Not many legal experts expect this week’s federal indictment of former FBI director James Comey to result in a conviction. Instead, observers say President Donald Trump’s Justice Department finds its credibility wavering amid ongoing efforts to prosecute the president’s political rivals.
The case will be a “challenge for the Justice Department to win,” said The Associated Press. Comey was charged with threatening Trump with an Instagram post showing seashells arranged in the numbers “86 47.” (He later deleted the post.) The message was “ambiguous” at best and given Comey’s background he likely “didn’t intend to convey a threat of violence,” John Keller, a former Justice Department official who prosecuted violent threats, said to the AP. “Broad First Amendment protections” for political speech will make proving the case a “tall burden for the government,” said the outlet.

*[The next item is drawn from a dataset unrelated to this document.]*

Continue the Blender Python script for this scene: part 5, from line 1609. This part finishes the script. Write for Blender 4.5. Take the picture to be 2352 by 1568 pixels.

The indictment is a “grave embarrassment” to the Justice Department, Ken White said at The Popehat Report. Bringing charges over a “mildly sassy arrangement of seashells” demonstrates the “complete collapse” of the department’s integrity. Government attorneys have traditionally been granted a “presumption of regularity,” assuming that they are properly discharging their duties. That tradition is dissolving, and the “road back to credibility for the department will be long and arduous.”
DOJ ‘got the message’
Trump-friendly outlets and pundits are finding it difficult to defend the charges. The Comey indictment is “bogus,” Andrew McCarthy said at National Review. The Justice Department “shreds its credibility with the courts” when it “abuses power this way” and could invite retaliatory investigations when Democrats next take power. The Instagram post may have been “crass” but the First Amendment “protects bad and hateful speech,” Jonathan Turley said at Fox News. The indictment probably will not survive a challenge, but it is “likely to fulfill Comey’s narrative” about the dangers posed by the Trump administration.
The indictment shows the Justice Department “got the message” from the recent firing of Attorney General Pam Bondi, Glenn Thrush said at The New York Times. The agency’s “roiled leadership,” including acting Attorney General Todd Blanche, is now sharply focused on the “president’s restless efforts to exact vengeance on his enemies.” That may keep Trump “happy, or at least at bay.” But with Democrats poised to take control of Congress, the department’s leaders may find that the “opinion of a lame-duck president is increasingly not the only one worth heeding.”
‘Whims and petty desires’
The prosecution “will almost certainly fail,” Steve Benen said at MS NOW. But a conviction may not be Trump’s “intended end point.” Instead, the president is making clear he can “orchestrate federal prosecutions based entirely on his whims and petty desires.” And federal prosecutors are getting a message they should “play along with the revenge campaign or face unemployment.”
Republicans may find the case a challenge to their midterm campaigns, said The Washington Post. No candidate “wants to run on ‘I stand with Donald Trump’s retribution tour’” while gas prices are rising, said GOP strategist Barrett Marson to the outlet.